*** STORED DATA

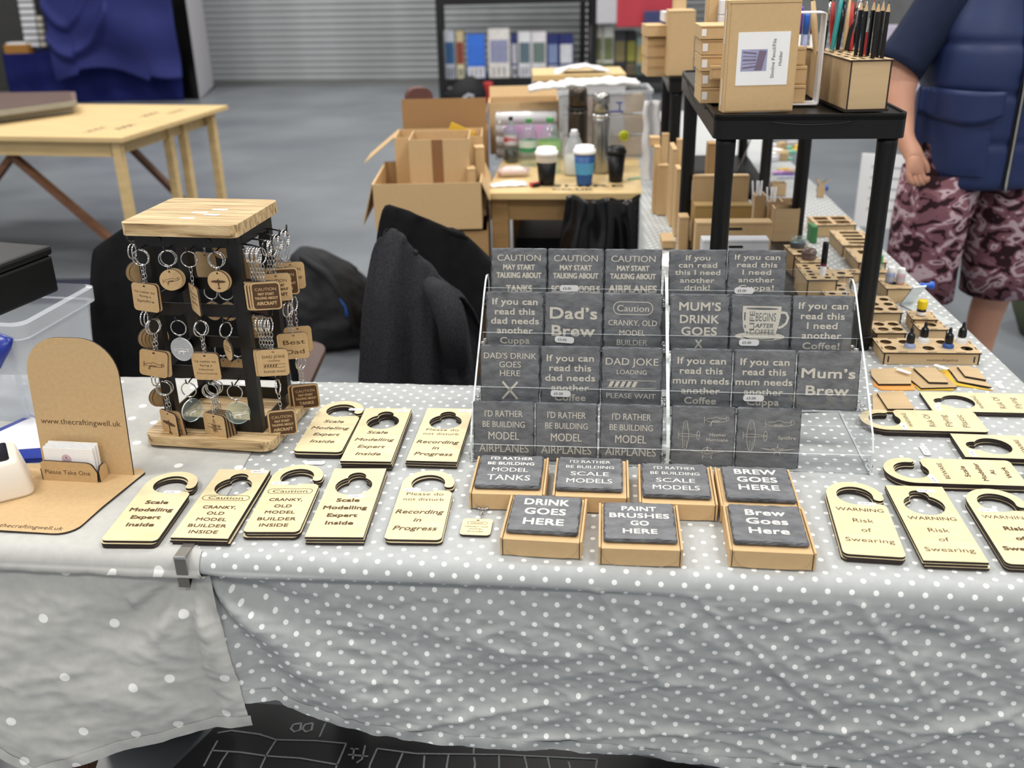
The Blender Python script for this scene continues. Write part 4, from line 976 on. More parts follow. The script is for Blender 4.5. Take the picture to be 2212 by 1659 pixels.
FRONT = {(0, 0): [('sq', 'spit', 1, .15, -.12, .05), ('sq', None, 1, -.1, -.10, .02)], (0, 1): [('disc', 'dline', 0, .5, .35, -.05), ('disc', None, 0, .3, .5, -.15)], (0, 2): [('sq', 'spit', 1, .2, -.82, .0)], (0, 3): [('disc', 'dsilh', 0, 0, .05, 0), ('disc', None, 0, .2, .15, -.05)],
         (1, 0): [('sq', 'line', 1, 1.1, .1, .18), ('sq', None, 1, 1.2, .08, .10)], (1, 1): [('milk', 'cl', 0, .1, -.1, 0)], (1, 2): [('sq', 'hurr', 1, 1.2, .02, -.02), ('sq', None, 1, -.1, .03, .01)], (1, 3): [('disc', 'dtext', 0, 1.2, -.75, 0)],
         (2, 0): [('sq', 'silh', 1, .2, -.5, 0), ('sq', 'hurr', 1, .5, -.35, -.10)], (2, 1): [('clear', 'cl', 0, .1, 1.1, 0)], (2, 2): [('sq', 'three', 1, .2, -.3, .0), ('sq', None, 1, .4, -.3, -.04), ('sq', None, 1, .1, -.32, -.08), ('sq', None, 1, .3, -.32, -.12)], (2, 3): [('clear', 'cl', 0, .1, .35, 0)]}
ON = (', foremost', ', second', ', third', ', fourth', ', fifth')
for (r_, h_), lst in FRONT.items():
    hx = HXF[h_]; put(hook_mesh(), 'hook', ks, Matrix.Translation((hx, -.0005, HZ[r_] + .003)))
    for k, (kd, wh, chn, ry_, ty_, ti_) in enumerate(lst):
        y = -.0215 + k * .0058 + (.001 if k == 0 else 0)
        keychain(KM @ Matrix.Translation((hx + .0005 * k, y, HZ[r_] + .0005)), kd, wh, 'front face %s row, %s hook%s' % (RN[r_], HN[h_], ON[k] if len(lst) > 1 else ''), bool(chn), ry_, ty_, ti_)
HYR = (.022, .055, .088, .120); ZR = Matrix.Rotation(pi / 2, 4, 'Z')
SIDE = {(0, 0): ('sqd', 'air', 5), (0, 1): ('sq', 'air', 3), (0, 2): ('sqd', 'tank', 3), (0, 3): ('sq', 'tank', 2), (1, 0): ('sq', 'joke', 5), (1, 2): ('sq', 'best', 2), (1, 3): ('sq', None, 1), (2, 0): ('sqd', 'air', 1), (2, 1): ('sq', None, 0), (2, 3): ('sqd', 'tank', 2)}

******

** WHAT THE TASK REQUIRES **
Copy every line of the data word for word, omitting the images.

** RESULT OF THE TASK **
The Blender Python script for this scene continues. Write part 4, from line 976 on. More parts follow. The script is for Blender 4.5. Take the picture to be 2212 by 1659 pixels.
FRONT = {(0, 0): [('sq', 'spit', 1, .15, -.12, .05), ('sq', None, 1, -.1, -.10, .02)], (0, 1): [('disc', 'dline', 0, .5, .35, -.05), ('disc', None, 0, .3, .5, -.15)], (0, 2): [('sq', 'spit', 1, .2, -.82, .0)], (0, 3): [('disc', 'dsilh', 0, 0, .05, 0), ('disc', None, 0, .2, .15, -.05)],
         (1, 0): [('sq', 'line', 1, 1.1, .1, .18), ('sq', None, 1, 1.2, .08, .10)], (1, 1): [('milk', 'cl', 0, .1, -.1, 0)], (1, 2): [('sq', 'hurr', 1, 1.2, .02, -.02), ('sq', None, 1, -.1, .03, .01)], (1, 3): [('disc', 'dtext', 0, 1.2, -.75, 0)],
         (2, 0): [('sq', 'silh', 1, .2, -.5, 0), ('sq', 'hurr', 1, .5, -.35, -.10)], (2, 1): [('clear', 'cl', 0, .1, 1.1, 0)], (2, 2): [('sq', 'three', 1, .2, -.3, .0), ('sq', None, 1, .4, -.3, -.04), ('sq', None, 1, .1, -.32, -.08), ('sq', None, 1, .3, -.32, -.12)], (2, 3): [('clear', 'cl', 0, .1, .35, 0)]}
ON = (', foremost', ', second', ', third', ', fourth', ', fifth')
for (r_, h_), lst in FRONT.items():
    hx = HXF[h_]; put(hook_mesh(), 'hook', ks, Matrix.Translation((hx, -.0005, HZ[r_] + .003)))
    for k, (kd, wh, chn, ry_, ty_, ti_) in enumerate(lst):
        y = -.0215 + k * .0058 + (.001 if k == 0 else 0)
        keychain(KM @ Matrix.Translation((hx + .0005 * k, y, HZ[r_] + .0005)), kd, wh, 'front face %s row, %s hook%s' % (RN[r_], HN[h_], ON[k] if len(lst) > 1 else ''), bool(chn), ry_, ty_, ti_)
HYR = (.022, .055, .088, .120); ZR = Matrix.Rotation(pi / 2, 4, 'Z')
SIDE = {(0, 0): ('sqd', 'air', 5), (0, 1): ('sq', 'air', 3), (0, 2): ('sqd', 'tank', 3), (0, 3): ('sq', 'tank', 2), (1, 0): ('sq', 'joke', 5), (1, 2): ('sq', 'best', 2), (1, 3): ('sq', None, 1), (2, 0): ('sqd', 'air', 1), (2, 1): ('sq', None, 0), (2, 3): ('sqd', 'tank', 2)}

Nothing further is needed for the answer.